A maternal uncle introduced him to the game. He remembered being fascinated by the shape of a cricket bat. He was mad about the game: he would stand for hours watching senior boys play till they asked him why he was hanging around. He seldom said anything to them, because he didn’t want to impose. I was shy, he said. He began playing with a hard ball around the age of eight. The first Test match he ever watched was in 1969, in Hyderabad. He used to listen to radio commentary; he can remember Lindsay Hassett and Alan McGilray doing commentary on Radio Australia for the 1976 series. His heroes were all Hyderabadi: Ghulam Ahmed, Pataudi, Jaisimha. His first Ranji season was less than great. He got one fifty. But in his second season, he got a hundred in his first innings, and then a double century in a Duleep trophy match against Central Zone. That was his breakthrough game. Hanumant Singh, who was a Test selector, was watching. Azhar was 12th man in the first two Tests against England before he was picked for the third when Kapil Dev and Sandip Patil were dropped for playing poor shots. By the time he made his debut he had played every grade of cricket: he was emphatic that it was too easy these days for young cricketers—they got opportunities without consistently demonstrating their worth. There was a certain poignance to that: this wonderful cricketer consigned to the margins while young pretenders like Hrishikesh Kanitkar and Jacob Martin, without a smidgen of his ability, took his place on the Australian tour.


It was hard drawing him out about the current game. It wasn’t just the ordinary caution a player would show while speaking of his contemporaries — he just seemed deeply wary of journalists. It got to a point that when I asked him to name the best Indian batsman he had played alongside, he hesitated so long that I qualified the question: excluding the present bunch of players. He thought for a while: Gavaskar, he said finally. And Mohinder Amarnath. The best fast bowler? There was no hesitation on this one. Wasim Akram, for his amazing variety; he could do anything, he said. The toughest team to play was the Australians: they never stopped coming at you. Best umpires? Dicky Bird, David Shepherd and Venkatraghavan.

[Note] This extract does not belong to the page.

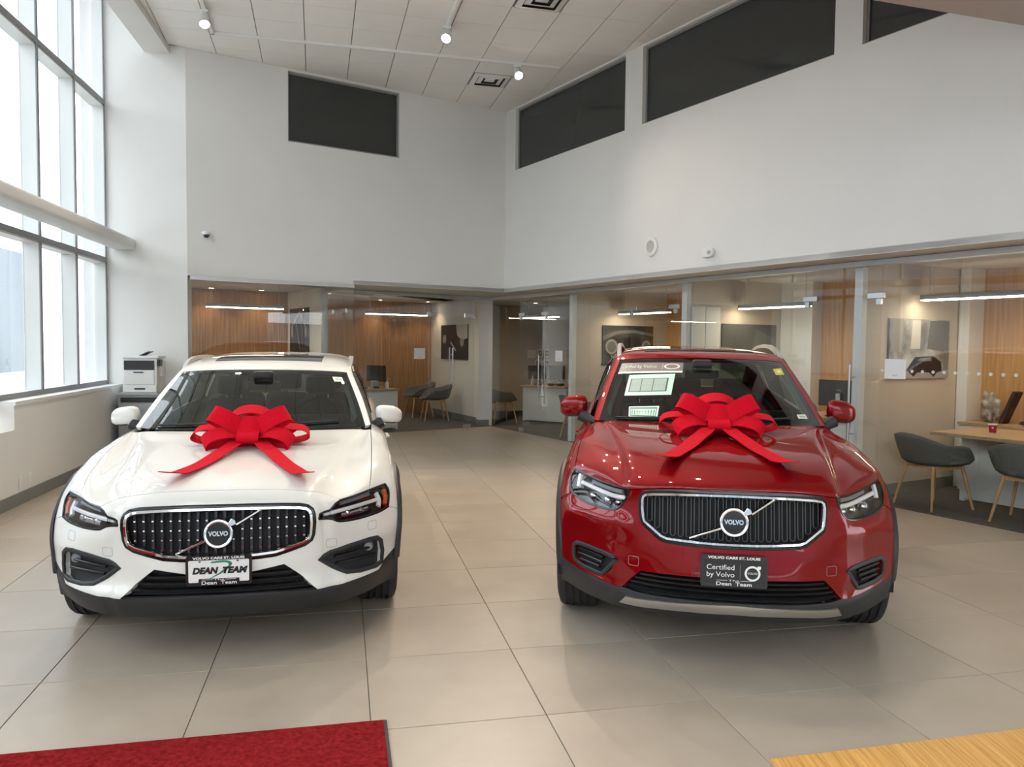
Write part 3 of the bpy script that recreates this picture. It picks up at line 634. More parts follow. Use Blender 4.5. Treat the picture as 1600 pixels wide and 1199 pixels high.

I could have got this for the price of a postage stamp on a printed questionnaire, I thought in quiet despair. Then he began to talk about his seasons with Derbyshire and became more animated. He played for Derby in ‘91 and ‘94. Kim Barnet was his captain and he loved it there. The start of his first season wasn’t great but things improved and he scored two thousand runs. Everyone went out of their way to be friendly: the committee, his team mates, everyone. He loved the long bus journeys to away matches; he liked touring. Derby town was two hours from London and it didn’t worry him that it was a small provincial town. Hyderabad was like that too.


The one subject that he was really forthcoming about in that entire conversation was his weight. And I was really curious. How did a man of thirty-seven arrive at a handspan waist? Between 1988 and 1994, he said, the dates tripping off his tongue, he had become overweight because he was eating just anything and drinking aerated drinks. But the main reason, he said, was that he was taking cortisone for a groin injury and the steroid speeded his metabolism up, so he ate a lot. It didn’t affect his batting, though it slowed him down in the field a bit. Then, in ‘94, he began eating carefully. He cut out red meat and soft drinks, did sit-ups, played lots of squash and became fit again. Simple.


He was willing to talk about the way he had been dropped. He had read about it in the papers. They should have had the courtesy to call him, he thought. But there was a symmetry to selectorial behaviour. He had read about his selection for his debut Test in the papers too. He thought it was immature of the selectors not have told him personally. He thought Indian crowds were immature too: they didn’t understand the work, the pride, the pressure involved in playing for the country. Modern cricket spectators didn’t understand the game at all; maybe ten per cent did, the rest were there for a good time.





Photo courtesy: The Quint





The interview petered out as I ran out of questions. All the while, Azhar had been carrying on a parallel conversation made up of asides to the workmen who were making his new house livable and little chats he had with friends on his cellphone. The contrast in his manner, as he alternated between these two conversations, one in Dakhni, the other in English, was striking. He was fluent in both languages, but where he was guarded and wary in English, he was bonelessly relaxed in Dakhni. When his electrician finally arrived to fix his geyser, he was reproached with a smile. Azhar spoke to all the workmen without airs, with easy charm and camaraderie. On the phone he chattered happily and I had the sense of a man wholly at home in his skin. English is his language of business, the language he transacts Pepsi contracts in, the language he speaks to journalists. It is in English that he stipulates that any interviews he grants should be cover stories. Don’t run it at all if you’re going to do it on the inside pages, he told me. If it isn’t on the cover, there’s nothing in it for me. In retrospect, I can see that he was within his rights to ask, but at the time it seemed vaguely repellent that someone as celebrated as Azhar should ask to have his face on a cover. Surely the point of celebrity was that it happened unbidden. He looked shuttered and assessing as he led me through his ground rules, light years from the lithe, smiling man on the cricket field that my son worshipped.


Months later, as I watched him play a brilliant comeback innings in the Test against South Africa in Bangalore, my son and I clapped for his century till our hands ached. After watching dour roundheads like Tendulkar and Dravid struggle through that disastrous series in Australia, it was wonderful to watch a cavalier bat. On the whole, meeting him had been a mistake, for the same reason that it is a mistake to watch great sportsmen on television doing commentary. They’re mostly not as good talking into the camera as they were playing into it, unless they’re exceptions like Boycott or Amritraj. In person, Azhar was a bit like modern Hyderabad: once provincial, but now celebrated and very nearly metropolitan. Back in flannels, though, he was that singular, dashing, wholly original batsman we had all known and loved on the telly and at cricket grounds for a decade and a half — the One and Only, New and Improved, Mohammad Azizuddin Azharuddin.



This article first appeared in the month of April, 2000.